── Data provided ──

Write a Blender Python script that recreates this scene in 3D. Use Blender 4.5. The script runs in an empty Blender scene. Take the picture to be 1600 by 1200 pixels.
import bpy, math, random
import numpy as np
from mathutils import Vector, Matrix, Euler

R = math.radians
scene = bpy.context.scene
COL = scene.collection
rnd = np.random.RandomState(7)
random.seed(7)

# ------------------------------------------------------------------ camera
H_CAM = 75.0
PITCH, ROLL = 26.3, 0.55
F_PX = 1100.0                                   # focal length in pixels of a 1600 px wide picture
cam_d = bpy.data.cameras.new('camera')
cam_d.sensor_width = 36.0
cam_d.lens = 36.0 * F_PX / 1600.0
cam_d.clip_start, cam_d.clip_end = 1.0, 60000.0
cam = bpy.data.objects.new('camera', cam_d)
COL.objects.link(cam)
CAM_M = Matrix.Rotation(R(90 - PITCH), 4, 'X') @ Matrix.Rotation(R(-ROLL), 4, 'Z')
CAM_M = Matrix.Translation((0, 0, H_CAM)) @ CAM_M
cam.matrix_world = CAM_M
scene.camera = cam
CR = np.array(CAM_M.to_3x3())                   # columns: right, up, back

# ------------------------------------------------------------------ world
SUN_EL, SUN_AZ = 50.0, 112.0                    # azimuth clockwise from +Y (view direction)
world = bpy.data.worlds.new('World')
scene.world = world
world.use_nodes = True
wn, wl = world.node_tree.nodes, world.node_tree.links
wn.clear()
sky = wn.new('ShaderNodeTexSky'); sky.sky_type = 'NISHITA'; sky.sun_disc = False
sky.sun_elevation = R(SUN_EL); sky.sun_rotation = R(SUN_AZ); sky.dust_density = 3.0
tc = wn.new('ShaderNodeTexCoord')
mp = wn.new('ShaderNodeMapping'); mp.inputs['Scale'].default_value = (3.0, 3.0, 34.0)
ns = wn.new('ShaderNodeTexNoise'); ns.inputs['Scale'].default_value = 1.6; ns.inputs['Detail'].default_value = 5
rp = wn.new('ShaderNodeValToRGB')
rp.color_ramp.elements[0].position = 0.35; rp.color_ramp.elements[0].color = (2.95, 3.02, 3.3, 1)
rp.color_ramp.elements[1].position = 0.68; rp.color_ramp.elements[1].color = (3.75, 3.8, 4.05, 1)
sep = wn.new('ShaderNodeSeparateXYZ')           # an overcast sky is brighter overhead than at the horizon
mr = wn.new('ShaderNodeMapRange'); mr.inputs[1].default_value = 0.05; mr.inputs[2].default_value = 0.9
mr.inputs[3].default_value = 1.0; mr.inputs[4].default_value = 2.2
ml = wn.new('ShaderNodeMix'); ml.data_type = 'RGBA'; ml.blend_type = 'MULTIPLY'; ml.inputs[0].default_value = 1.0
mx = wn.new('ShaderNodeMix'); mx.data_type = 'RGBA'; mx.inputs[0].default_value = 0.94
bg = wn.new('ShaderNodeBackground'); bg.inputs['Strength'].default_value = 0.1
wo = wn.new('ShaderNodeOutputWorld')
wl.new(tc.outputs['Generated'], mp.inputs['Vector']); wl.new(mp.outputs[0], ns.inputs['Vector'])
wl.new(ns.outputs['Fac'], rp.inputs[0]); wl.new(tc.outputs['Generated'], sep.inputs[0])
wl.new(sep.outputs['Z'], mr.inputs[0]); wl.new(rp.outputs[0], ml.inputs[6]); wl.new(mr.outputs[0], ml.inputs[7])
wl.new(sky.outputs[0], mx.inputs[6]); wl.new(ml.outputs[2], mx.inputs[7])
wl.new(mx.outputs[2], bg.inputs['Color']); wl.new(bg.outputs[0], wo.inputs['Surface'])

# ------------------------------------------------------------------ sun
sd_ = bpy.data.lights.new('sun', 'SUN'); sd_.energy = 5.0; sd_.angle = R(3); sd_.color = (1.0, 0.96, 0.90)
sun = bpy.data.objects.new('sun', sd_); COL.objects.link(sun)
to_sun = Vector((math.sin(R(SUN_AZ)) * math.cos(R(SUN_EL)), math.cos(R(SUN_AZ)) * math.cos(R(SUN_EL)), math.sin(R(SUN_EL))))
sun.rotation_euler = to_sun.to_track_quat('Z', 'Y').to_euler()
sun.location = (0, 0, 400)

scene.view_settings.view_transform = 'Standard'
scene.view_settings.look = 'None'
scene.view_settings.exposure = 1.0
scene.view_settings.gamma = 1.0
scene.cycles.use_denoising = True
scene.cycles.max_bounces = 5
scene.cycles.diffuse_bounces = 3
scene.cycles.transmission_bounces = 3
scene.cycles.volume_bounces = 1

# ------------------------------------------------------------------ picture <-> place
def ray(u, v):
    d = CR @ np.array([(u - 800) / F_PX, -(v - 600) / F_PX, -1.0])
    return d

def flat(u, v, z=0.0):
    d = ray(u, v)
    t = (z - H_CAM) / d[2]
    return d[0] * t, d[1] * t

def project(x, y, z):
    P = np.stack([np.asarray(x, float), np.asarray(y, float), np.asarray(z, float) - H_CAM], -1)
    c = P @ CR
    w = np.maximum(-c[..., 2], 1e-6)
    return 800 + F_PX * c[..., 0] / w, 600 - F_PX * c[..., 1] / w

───

Task prompt:
Return exactly the lines from the beginning of the data above through the one containing "CR = np.array(CAM_M.to_3x3())", please. Include both end lines and add nothing else.

Right answer:
Write a Blender Python script that recreates this scene in 3D. Use Blender 4.5. The script runs in an empty Blender scene. Take the picture to be 1600 by 1200 pixels.
import bpy, math, random
import numpy as np
from mathutils import Vector, Matrix, Euler

R = math.radians
scene = bpy.context.scene
COL = scene.collection
rnd = np.random.RandomState(7)
random.seed(7)

# ------------------------------------------------------------------ camera
H_CAM = 75.0
PITCH, ROLL = 26.3, 0.55
F_PX = 1100.0                                   # focal length in pixels of a 1600 px wide picture
cam_d = bpy.data.cameras.new('camera')
cam_d.sensor_width = 36.0
cam_d.lens = 36.0 * F_PX / 1600.0
cam_d.clip_start, cam_d.clip_end = 1.0, 60000.0
cam = bpy.data.objects.new('camera', cam_d)
COL.objects.link(cam)
CAM_M = Matrix.Rotation(R(90 - PITCH), 4, 'X') @ Matrix.Rotation(R(-ROLL), 4, 'Z')
CAM_M = Matrix.Translation((0, 0, H_CAM)) @ CAM_M
cam.matrix_world = CAM_M
scene.camera = cam
CR = np.array(CAM_M.to_3x3())                   # columns: right, up, back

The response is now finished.